Avec le chiffre de 2000 opérations par pixel sur chaque image qui en comprend quelques millions, on prend la démesure de ce qui se passe dans les fractions de secondes durant lesquelles l’image se fait. Ainsi, selon Udi Manber et Peter Norvig, deux directeurs de la recherche chez Google : "La puissance du temps de calcul nécessité par une recherche Google à l’heure actuelle correspond à celle nécessaire à l’ensemble du programme spatial Apollo, qui a duré 11 ans et a lancé 17 missions".
Mais la relation entre programme et photographe a beaucoup évolué puisque l’on tente d’intégrer aux programmes ses intentions, de les deviner, des les anticiper. C’est le traitement numérique de l’image qui fait la différence et autour duquel les grandes marques se livrent à une concurrence acharnée.
Il y eu le temps où l’on travaillait exclusivement sur la définition des images. Est arrivé le temps où l’on travaille sur les formes au moment même où elles sont captées.
L’appareil bientôt reconnaîtra l’objet ou le visage que vous photographiez avant de l’enregistrer et le modifiera en temps réel en fonction de paramètres culturels implicites ou explicites aussi divers que variés.
Mais qui les déterminera ?
Et dans quel but ?
Nous le pressentions. Aujourd’hui nous le savons. En tant que commanditaires de ces programmes puisque nous les désirons et les acceptons avec joie quand ils nous sont proposés, nous en sommes les auteurs. Mais aujourd’hui nous travaillons à annuler la distinction entre ce qui autrefois relevait de l’objectivité et de la subjectivité.
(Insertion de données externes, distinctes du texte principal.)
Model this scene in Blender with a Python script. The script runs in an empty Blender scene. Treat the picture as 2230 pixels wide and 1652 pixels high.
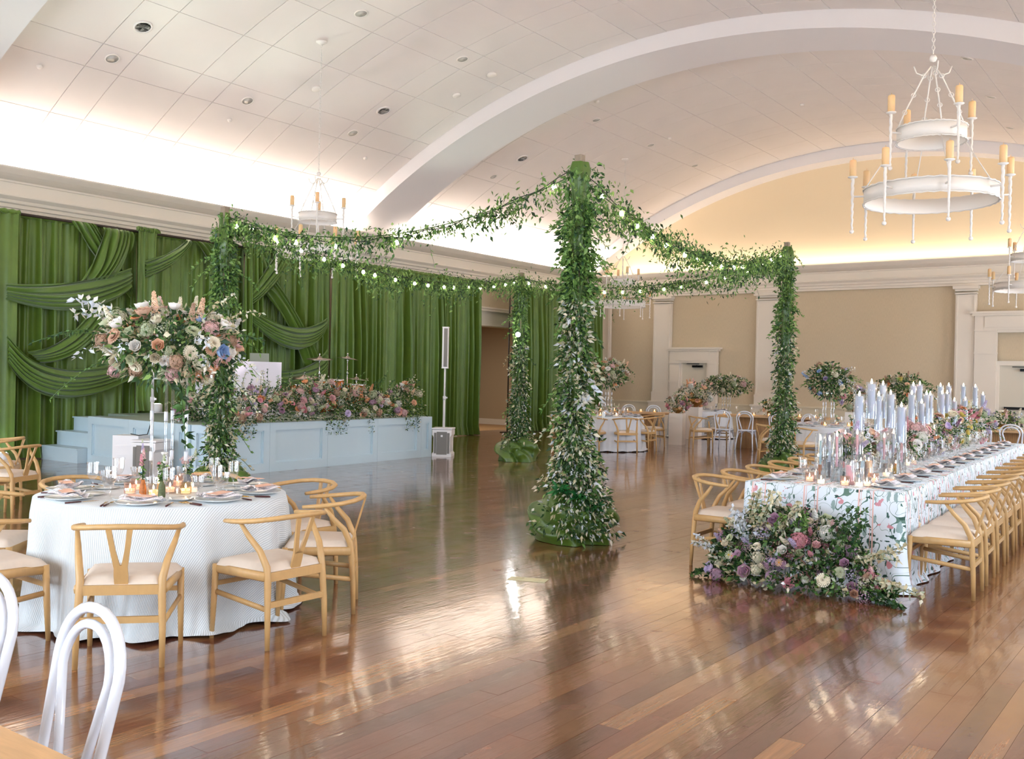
import bpy, math, random
import numpy as np
from mathutils import Matrix, Vector
random.seed(7); RNG = np.random.default_rng(11)
S = bpy.context.scene; COL = S.collection
PI = math.pi; sin = math.sin; cos = math.cos; R_ = math.radians

# ---------------------------------------------------------------- camera, world, light, exposure
W, H, F, EYE = 2230, 1652, 2130.0, 1.56
def _rz(a): return np.array([[cos(a), -sin(a), 0], [sin(a), cos(a), 0], [0, 0, 1]])
def _rx(a): return np.array([[1, 0, 0], [0, cos(a), -sin(a)], [0, sin(a), cos(a)]])
RC = _rz(R_(36.3)) @ _rx(PI/2 - .0019) @ _rz(.0216)
cam = bpy.data.objects.new('camera', bpy.data.cameras.new('camera')); COL.objects.link(cam)
cam.data.sensor_fit = 'HORIZONTAL'; cam.data.sensor_width = 36; cam.data.lens = F / W * 36
cam.data.clip_start = .05; cam.data.clip_end = 200
m4 = Matrix(RC.tolist()).to_4x4(); m4.translation = (0, 0, EYE); cam.matrix_world = m4
S.camera = cam
# survey helpers: where a sight line of the measured camera meets a plane of the room
def _ray(px, py): return RC @ np.array([(px - W/2)/F, -(py - H/2)/F, -1.])
def onz(px, py, z=0.): d = _ray(px, py); t = (z - EYE)/d[2]; return Vector((d[0]*t, d[1]*t, z))
def onx(px, py, X): d = _ray(px, py); t = X/d[0]; return Vector((X, d[1]*t, EYE + d[2]*t))
def ony(px, py, Y): d = _ray(px, py); t = Y/d[1]; return Vector((d[0]*t, Y, EYE + d[2]*t))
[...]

En effet, nos intentions sont désormais partie intégrante des programmes comme les choses que nous visions pour les photographier étaient donc avant le déclic, déjà dans nos intentions.
Avant même d’exister chaque image est le fruit d’un traitement informatique bien antérieur à celui auquel nous nous adonnons ensuite avec nos ordinateurs, et c’est ce traitement qui constitue l’enjeu majeur de la recherche pour les fabricants d’appareils photographiques.